Mark Dawidziak on Richard Matheson:
“One of the things I really wanted to know was if he’d ever seen the wonderful episode of 3rd Rock From the Sun where William Shatner was the guest star as The Big Giant Head, and they have to go meet him. His plane has been routed in the wrong direction—they’re aliens and he is their superior. And of course John Lithgow starred in the remake of ‘Nightmare at 20,000 Feet’ in the Twilight Zone movie. So in the episode Shatner comes off the plane and Lithgow goes up to greet him and says, ‘How was the flight?’ And Shatner says, ‘It was fine, but you know, halfway through I thought I saw something out on the wing,’ and Lithgow goes, ‘The same thing happened to me!’ … I asked [Matheson] if he’d seen it and he hadn’t, and he was so delighted with the knowledge of that moment in 3rd Rock. And it does speak also to the resonance of that episode, that it shows up in a sitcom so many years later, and the assumption is that everybody will get the joke.”

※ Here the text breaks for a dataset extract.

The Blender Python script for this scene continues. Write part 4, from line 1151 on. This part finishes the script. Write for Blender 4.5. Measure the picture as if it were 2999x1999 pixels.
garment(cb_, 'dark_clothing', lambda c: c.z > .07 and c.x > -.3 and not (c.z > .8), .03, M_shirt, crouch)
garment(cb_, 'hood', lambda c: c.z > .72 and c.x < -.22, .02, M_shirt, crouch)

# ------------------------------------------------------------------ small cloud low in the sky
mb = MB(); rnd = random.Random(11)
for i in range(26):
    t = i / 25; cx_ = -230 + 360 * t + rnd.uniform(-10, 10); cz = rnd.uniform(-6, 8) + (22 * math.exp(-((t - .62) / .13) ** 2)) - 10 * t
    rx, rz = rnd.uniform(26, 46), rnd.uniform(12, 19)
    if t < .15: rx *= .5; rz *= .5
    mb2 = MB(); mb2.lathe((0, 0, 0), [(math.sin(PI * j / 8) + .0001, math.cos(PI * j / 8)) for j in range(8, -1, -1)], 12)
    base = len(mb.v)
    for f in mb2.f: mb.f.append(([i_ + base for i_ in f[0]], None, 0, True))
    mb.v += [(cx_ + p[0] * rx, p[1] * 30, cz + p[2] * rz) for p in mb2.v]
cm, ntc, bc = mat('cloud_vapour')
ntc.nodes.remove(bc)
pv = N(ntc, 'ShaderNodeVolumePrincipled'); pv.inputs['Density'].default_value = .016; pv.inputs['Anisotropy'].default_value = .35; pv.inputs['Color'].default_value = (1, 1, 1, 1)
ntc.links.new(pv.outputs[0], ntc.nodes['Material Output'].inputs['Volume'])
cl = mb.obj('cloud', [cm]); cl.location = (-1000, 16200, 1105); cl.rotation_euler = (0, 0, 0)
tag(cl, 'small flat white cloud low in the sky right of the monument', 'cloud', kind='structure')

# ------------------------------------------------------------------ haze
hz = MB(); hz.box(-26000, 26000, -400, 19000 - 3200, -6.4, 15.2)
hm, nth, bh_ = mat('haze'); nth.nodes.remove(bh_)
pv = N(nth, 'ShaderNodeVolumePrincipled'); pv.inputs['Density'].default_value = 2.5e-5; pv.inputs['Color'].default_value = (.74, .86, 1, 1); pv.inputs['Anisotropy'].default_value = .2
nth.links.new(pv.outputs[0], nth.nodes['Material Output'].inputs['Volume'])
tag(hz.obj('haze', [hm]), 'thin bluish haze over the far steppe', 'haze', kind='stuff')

Mark Dawidziak on “Time Enough at Last”:
“We’re all sitting around and we fell into talking about The Twilight Zone. And everybody sort of went, ‘Yeah yeah yeah, “Time Enough at Last,” the broken glasses, the broken glasses!’ And I kept quiet, I just was silent, but after a while the silence got a little loud, and somebody said, ‘Don’t you like it?’ And I said, ‘No, I like it enormously, but I do have a problem with it.’ And I said, ‘Look, in the years since The Twilight Zone, language skills have gone down. Books are in danger, libraries are in danger. That episode makes it a crime that that guy wants to read, and I think that’s a pretty terrible message, actually, if you stop and think about it.’ And they all kind of stopped short, they all kind of went, ‘But…,’ and they didn’t really have an answer.”